古き良き時代の生地をファッションに落とし込む
フランクリーダーやデザーティック、最近ではQUILPのシャツもそうですが、ビンテージファブリックを用いて洋服を作っているブランドにとても魅力を感じます。
もちろんポストの生地の選び方や、ササフラスが選ぶワークウエアとしての生地、並々ならぬ糸へのこだわりのフィルメランジェなど、新しい生地や糸を使って素晴らしい物作りをされているブランドも大好きです。
ただ、工場や人、効率の関係で今はもう作れなくなってしまった素晴らしい生地には、儚い美しさがやはりあります。
そんな古き良き時代の手仕事の良さを、素材やスタイルに落とし込み、決して大量生産の洋服ブランドには辿り着けない孤高の存在なのが、フランクリーダーです。
今季もチェコの生地コレクターから買い付けたスペシャルな生地を使ったシャツが届いてます。

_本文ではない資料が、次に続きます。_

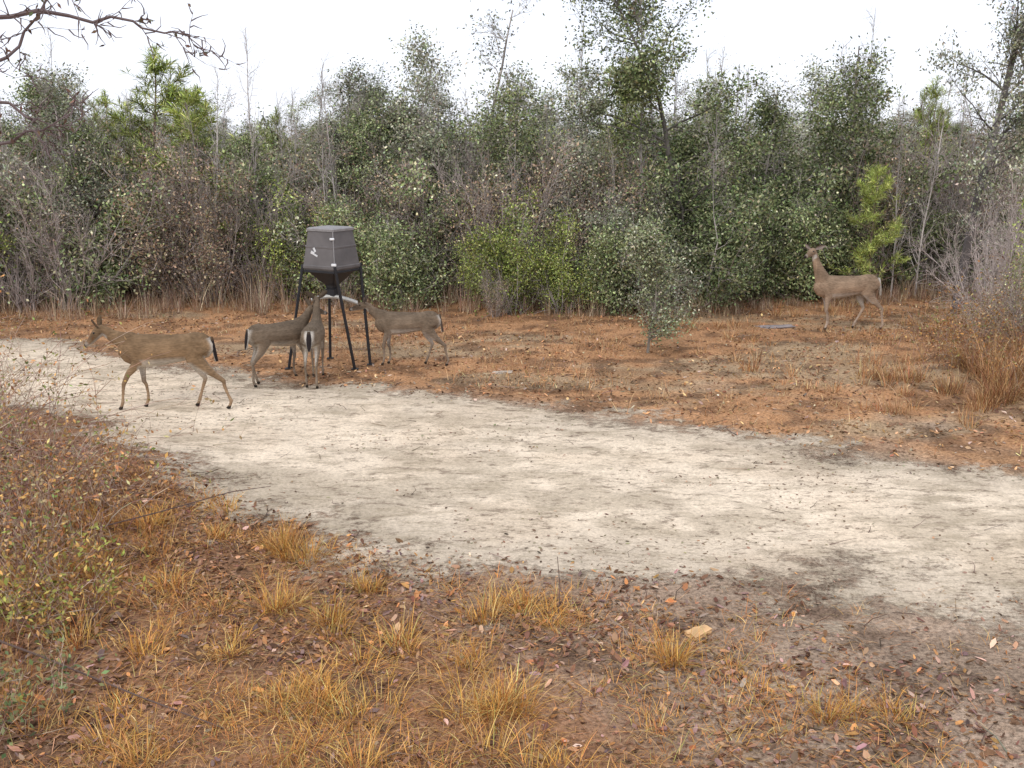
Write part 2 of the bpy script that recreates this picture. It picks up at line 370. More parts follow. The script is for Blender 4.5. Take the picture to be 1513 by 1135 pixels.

Rare Czech Vintage Short Sleeve Shirt
染め具合の違う3色のグラデーションカラーで表現されたストライプ。
リネン60%とコットン40%の混紡素材ですが、『1950年代』で『チェコ製』という情報以外は、わかっておらず、もしかしたら戦前、もしくはそれよりも前の生地かもしれないと聞いています。
この美しいブルーと杢のストライプは、展示会場で一番僕の目をひいた色で、値段はとっても可愛くないけれど、とにかくこれは確保しなければとすぐさまオーダーをかけて押さえて頂きました。
どこか和な雰囲気も感じさせる『藍色』。
清涼感のある掠れた杢は、リネンコットン特有の立体感があり、ドライで肌離れが良く、夏の日差しにこそ美しく見える色だと思います。
貴重な生地を最大限に活かす仕立て
ややボックスシルエット気味の半袖開襟シャツ。
仕立てはとてもシンプルですが、襟の柄合わせや、アンティークボタンとのバランス、緩やかにラウンドした裾など、この貴重な生地を最大限に活かすよう計算されたフランクの美意識が極まった一着です。
誰もが忘れていた、もしくは見向きもせず通り過ぎていった過去の美しいものに気付き、足を止め、そこに価値を見出し、新しいものに昇華させる。
フランクリーダーは、その感性と技術を持って『サステナブル』な方法でコレクションを発表している稀有なデザイナーです。